What you will do:
Repeat only what lies from the line with "What Blender Python" to the line with "from mathutils import Vector, Matrix, noise", those two lines included, exactly as it stands; omit any images.
** BEGIN Entries shown **
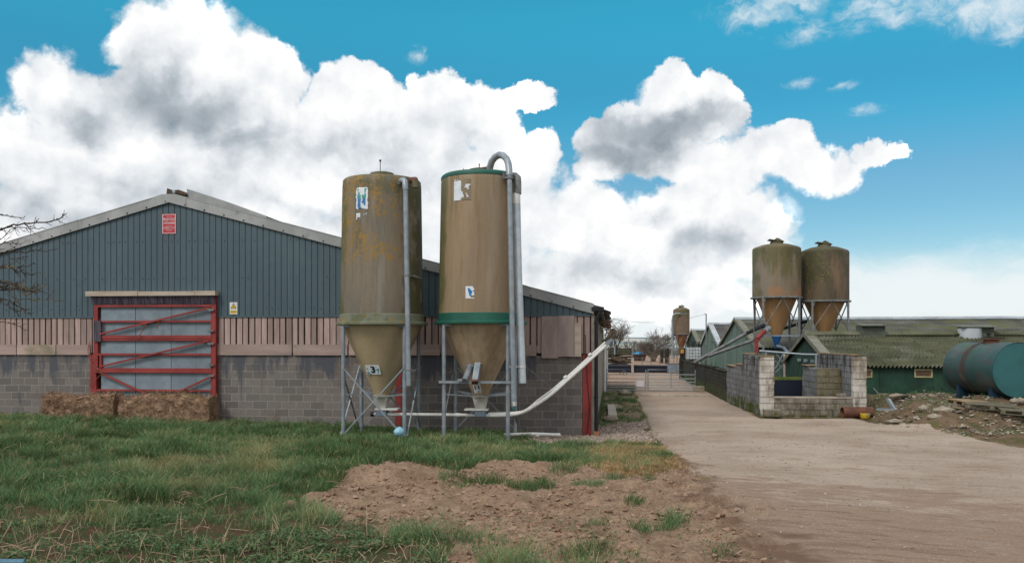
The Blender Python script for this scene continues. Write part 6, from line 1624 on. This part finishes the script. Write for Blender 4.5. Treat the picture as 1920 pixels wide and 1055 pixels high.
while x < b_[0]:
    w = random.uniform(.6, 1.3); mb.obox((x + w / 2, a[1] + random.uniform(-.04, .04), .03), (w - .03, .3, .14), (0, 0, random.uniform(-.02, .02))); x += w
tag(mb.build('concrete_sill', M['kerb'], None, bevel=.02), 'low cracked concrete sill across the track before the gates', 'sill')

# ------------------------------------------------------------------ BEYOND THE GATES
y2 = 78.0
a, b_ = atY(1140, 697, y2), atY(1253, 697, y2)
mb = MB(); mb.box((a.x, y2, .0), (b_.x, y2 + .25, atY(1200, 686.5, y2).z), jit=.01); mb.path([(a.x, y2 + .1, atY(1200, 686, y2).z), (b_.x, y2 + .1, atY(1200, 687, y2).z)], .14, 10)
tag(mb.build('feed_barrier', M['navy'], None), 'long low navy plastic barrier across the yard behind the gates', 'barrier')
p = atY(1186, 690, y2 - .3)
mb = MB(); mb.beam((p.x, p.y, 0), (p.x, p.y, atY(1186, 671, y2).z), .22, .22, (0, 1, 0)); tag(mb.build('white_post', M['kerb'], None), 'white post standing before the navy barrier', 'post')
a, b_ = atY(1252, 699, y2 - 1), atY(1275.5, 682, y2 - 1)
gt = thing('water_trough', 'square grey galvanised trough at the end of the navy barrier', 'trough', ((a.x + b_.x) / 2, y2 - .5, 0))
mb = MB(); mb.box((a.x, y2 - 1, .05), (b_.x, y2, b_.z)); mb.build('trough_body', M['sheet'], gt, bevel=.02)
mb = MB()
for k in range(4): mb.box((a.x + (b_.x - a.x) * k / 3 - .025, y2 - 1.03, .05), (a.x + (b_.x - a.x) * k / 3 + .025, y2 - 1.002, b_.z + .02))
mb.box((a.x - .03, y2 - 1.04, b_.z + .001), (b_.x + .03, y2 - .96, b_.z + .06)); mb.build('trough_rim', M['galvdull'], gt)
y3 = 84.0
def gate2(label, pa, pb, pt, pbm, y, n=3):
    a, b_ = atY(pa, pbm, y), atY(pb, pbm, y); H = atY(pa, pt, y).z
    root = thing('yard_gate', label, 'gate', (a.x, y, 0))
    mb = MB(); mb.path([(a.x, y, .1), (a.x, y, H), (b_.x, y, H), (b_.x, y, .1)], .03, 8); mb.build('gate_frame', M['galv'], root)
    for k in range(n):
        mb = MB(); z_ = .2 + (H - .2) * k / n; mb.path([(a.x, y, z_), (b_.x, y, z_)], .02, 6); mb.build('rail', M['galv'], root)
gate2('short grey gate in front of the timber pile', 1140, 1177, 680.5, 694, y3)
yf_ = 96
mb = MB(); a, b_ = atY(1188, 680, yf_), atY(1253, 680, yf_)
for zz in (.5, .95): mb.path([(a.x, yf_, zz), (b_.x, yf_, zz)], .02, 5)
for k in range(5): mb.beam((a.x + (b_.x - a.x) * k / 4, yf_, 0), (a.x + (b_.x - a.x) * k / 4, yf_, 1.1), .07, .07, (0, 1, 0))
tag(mb.build('wire_fence', M['galvdull'], None), 'thin post and rail fence across the far yard', 'fence')
# timber pile
g_ = atD(1157, 690, 90); tp = thing('timber_pile', 'heap of old boards, beams and sheets stacked by the barn behind the gate', 'timber', (g_.x, g_.y, 0))
for nm, mat, cnt, hh in (('beam', M['wood'], 16, 1.0), ('sheet', M['darkwood'], 5, 1.2)):
    for k in range(cnt):
        mb = MB(); c = Vector((g_.x + random.uniform(-.7, .7), g_.y + random.uniform(-1, 1), .10 + hh * k / cnt + (.3 if nm == 'sheet' else 0))); L = random.uniform(1.4, 2.6)
        mb.obox(c, (L, .25 if nm == 'beam' else 1.0, .12 if nm == 'beam' else .05), (random.uniform(-.1, .1), random.uniform(-.25, .35), random.uniform(-.4, .4))); mb.build(nm, mat, tp)
mb = MB(); mb.path(bend([atD(1152, 672, 89), atD(1160, 675, 89), atD(1168, 676, 89), atD(1174, 673, 89.5)]), [.2] * 18 + [.15] if False else .16, 8); mb.build('log', M['bark'], tp)
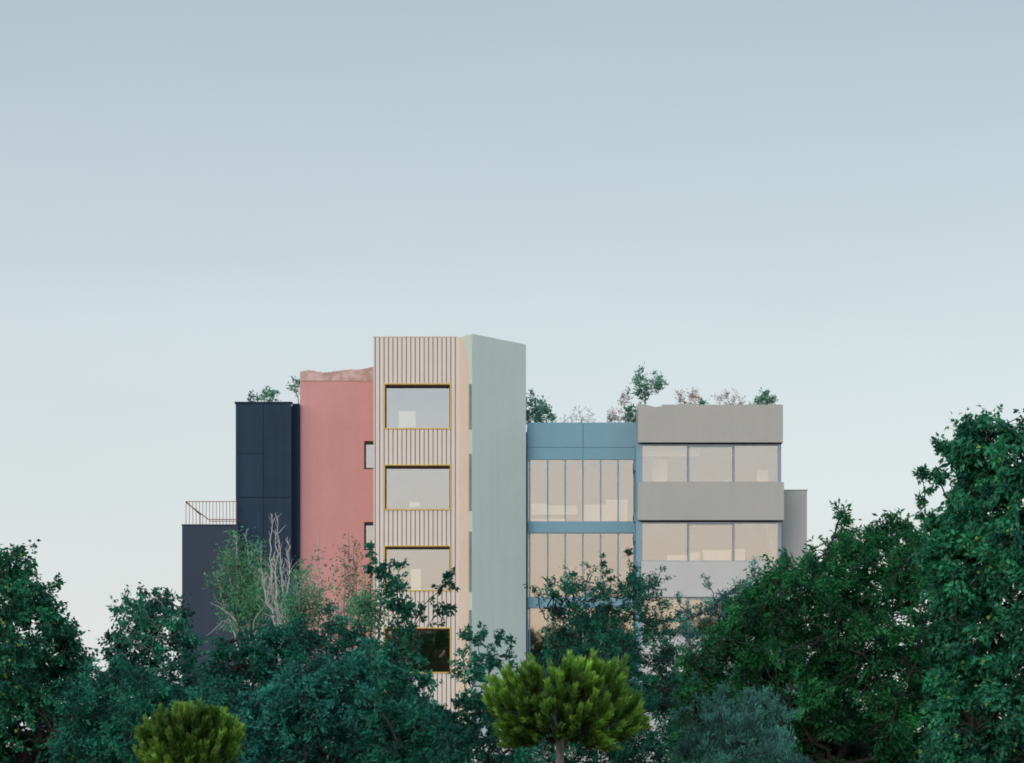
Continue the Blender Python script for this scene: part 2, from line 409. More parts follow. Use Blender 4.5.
# --- ribbed tower
D = DT
x0, x1 = X(373.5,D), X(459,D); zt = Z(337.2,D)
wins = []
for py in (384.5, 465.5, 546.5, 628.5, 710.5):
    wins.append((X(385,D), X(450,D), Z(py+43.5,D), Z(py,D)))
BK = D + .10                                # base wall plane, ribs stand in front of it
a = MB()
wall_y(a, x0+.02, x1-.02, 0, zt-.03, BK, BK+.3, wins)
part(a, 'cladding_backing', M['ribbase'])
a = MB()
C1 = (X(472.3,119.1), 119.1); C2 = (X(526,121.9), 121.9); C0 = (x1, D+.02)
a.box(x0, x0+.25, BK+.3, D+14, 0, zt-.03); a.box(x1-.25, x1-.03, BK+.3, D+14, 0, zt-.03)
a.box(x0+.25, x1-.25, D+3.0, D+14, 0, zt-.03)
zf = [0.0] + [ (wins[i][3] + wins[i-1][2])/2 for i in range(4, 0, -1)] + [zt-.35]
for h in zf: a.box(x0+.25, x1-.25, BK+.3, D+3.0, h, h+.25)
part(a, 'tower_core', M['beige'])
# ribs: one rib every 0.196 m, cut by the windows
a = MB(); pitch = (X(455.3,D)-X(375.2,D))/18; gap = .034
xl = X(375.2,D) - pitch
edges = [x0] + [xl + pitch*(k+1) for k in range(19)] + [x1]
for k in range(len(edges)-1):
    xa, xb = edges[k]+gap/2, edges[k+1]-gap/2
    if k == 0: xa = edges[0]
    if k == len(edges)-2: xb = edges[-1]
    if xb - xa < .02: continue
    segs = [(0, zt)]
    ov = [w for w in wins if xb > w[0] and xa < w[1]]
    if ov:
        # a rib partly over an opening is narrowed to the frame
        w = ov[0]; cuts = sorted([(w_[2]-.0, w_[3]+.0) for w_ in wins])
        segs = []; z = 0
        for c0, c1 in cuts: segs.append((z, c0)); z = c1
        segs.append((z, zt))
        if xa < w[0]: a.box(xa, w[0]-.002, D, BK-.002, 0, zt)
        if xb > w[1]: a.box(w[1]+.002, xb, D, BK-.002, 0, zt)
        xa2, xb2 = max(xa, w[0]), min(xb, w[1])
        for s0, s1 in segs: a.box(xa2, xb2, D, BK-.002, s0, s1)
    else:
        a.box(xa, xb, D, BK-.002, 0, zt)
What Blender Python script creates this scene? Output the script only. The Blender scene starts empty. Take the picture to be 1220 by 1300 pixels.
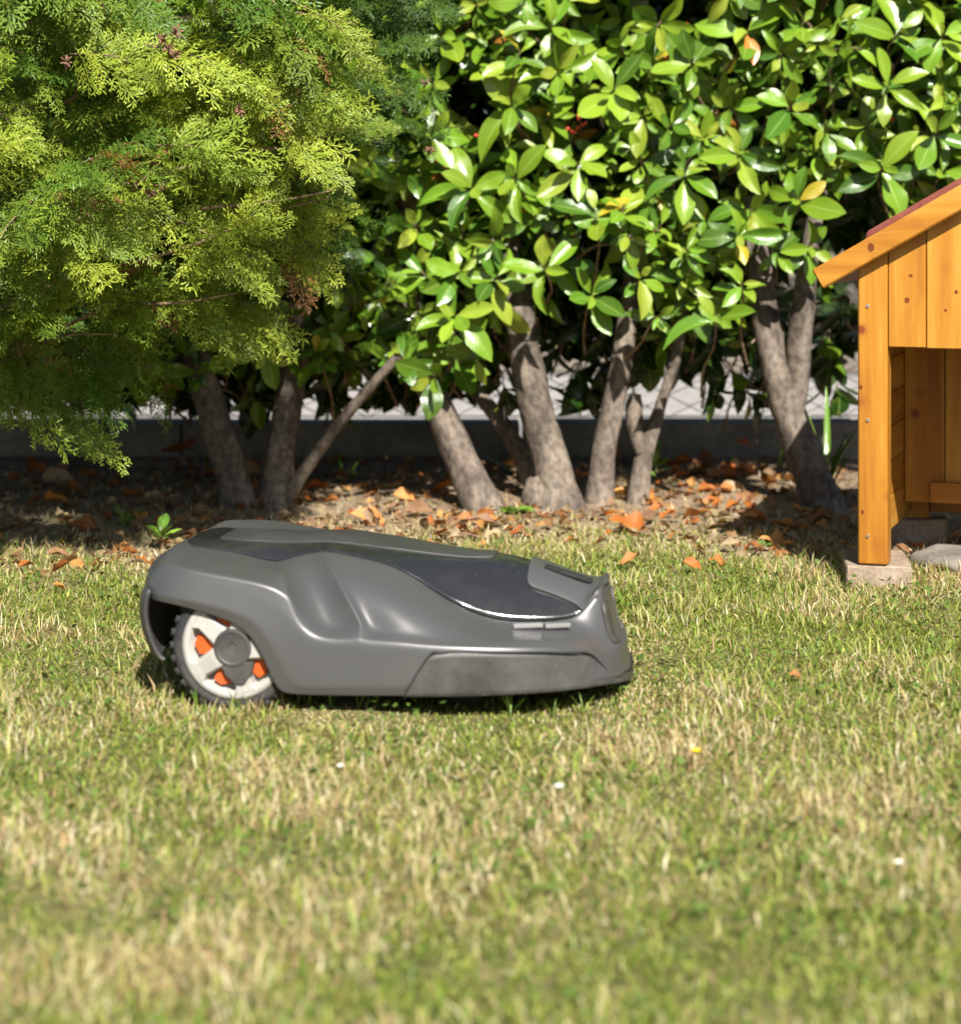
import bpy, bmesh, math, random
import numpy as np
from mathutils import Vector, Matrix, noise

# ------------------------------------------------------------------ camera, world, sun
scene = bpy.context.scene
F, CX, HY, CH = 2609.0, 610.0, 283.0, 0.70      # focal length in px of the 1220 px wide frame, centre, horizon row, eye height
cam_d = bpy.data.cameras.new('camera')
cam_d.sensor_fit = 'HORIZONTAL'; cam_d.sensor_width = 36.0
cam_d.lens = F / 1220.0 * 36.0
cam_d.shift_y = -(650.0 - HY) / 1220.0
cam_d.clip_start = 0.05; cam_d.clip_end = 500.0
cam_d.dof.use_dof = True; cam_d.dof.focus_distance = 3.65; cam_d.dof.aperture_fstop = 4.1
cam = bpy.data.objects.new('camera', cam_d)
cam.location = (0, 0, CH); cam.rotation_euler = (math.radians(90), 0, 0)
scene.collection.objects.link(cam); scene.camera = cam

SUN_EL, SUN_AZ = math.radians(42), math.radians(168)
world = bpy.data.worlds.new('World'); scene.world = world; world.use_nodes = True
wn = world.node_tree.nodes; wl = world.node_tree.links
sky = wn.new('ShaderNodeTexSky'); sky.sky_type = 'NISHITA'; sky.sun_disc = False
sky.sun_elevation = SUN_EL; sky.sun_rotation = SUN_AZ
bg = wn['Background']; bg.inputs['Strength'].default_value = 0.05
wl.new(sky.outputs[0], bg.inputs['Color'])
sun_d = bpy.data.lights.new('sun', 'SUN'); sun_d.energy = 5.0; sun_d.angle = math.radians(0.53); sun_d.color = (1.0, 0.95, 0.87)
sun = bpy.data.objects.new('sun', sun_d); scene.collection.objects.link(sun)
sdir = Vector((math.sin(SUN_AZ) * math.cos(SUN_EL), math.cos(SUN_AZ) * math.cos(SUN_EL), math.sin(SUN_EL)))
sun.rotation_euler = sdir.to_track_quat('Z', 'Y').to_euler(); sun.location = sdir * 10
vs = scene.view_settings; vs.view_transform = 'Standard'; vs.look = 'None'; vs.gamma = 1.0; vs.exposure = 0.95; vs.use_curve_mapping = False
cy = scene.cycles; cy.max_bounces = 6; cy.diffuse_bounces = 3; cy.glossy_bounces = 3; cy.transmission_bounces = 3; cy.transparent_max_bounces = 4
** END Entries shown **
Answer to the exercise:
What Blender Python script creates this scene? Output the script only. The Blender scene starts empty. Take the picture to be 1220 by 1300 pixels.
import bpy, bmesh, math, random
import numpy as np
from mathutils import Vector, Matrix, noise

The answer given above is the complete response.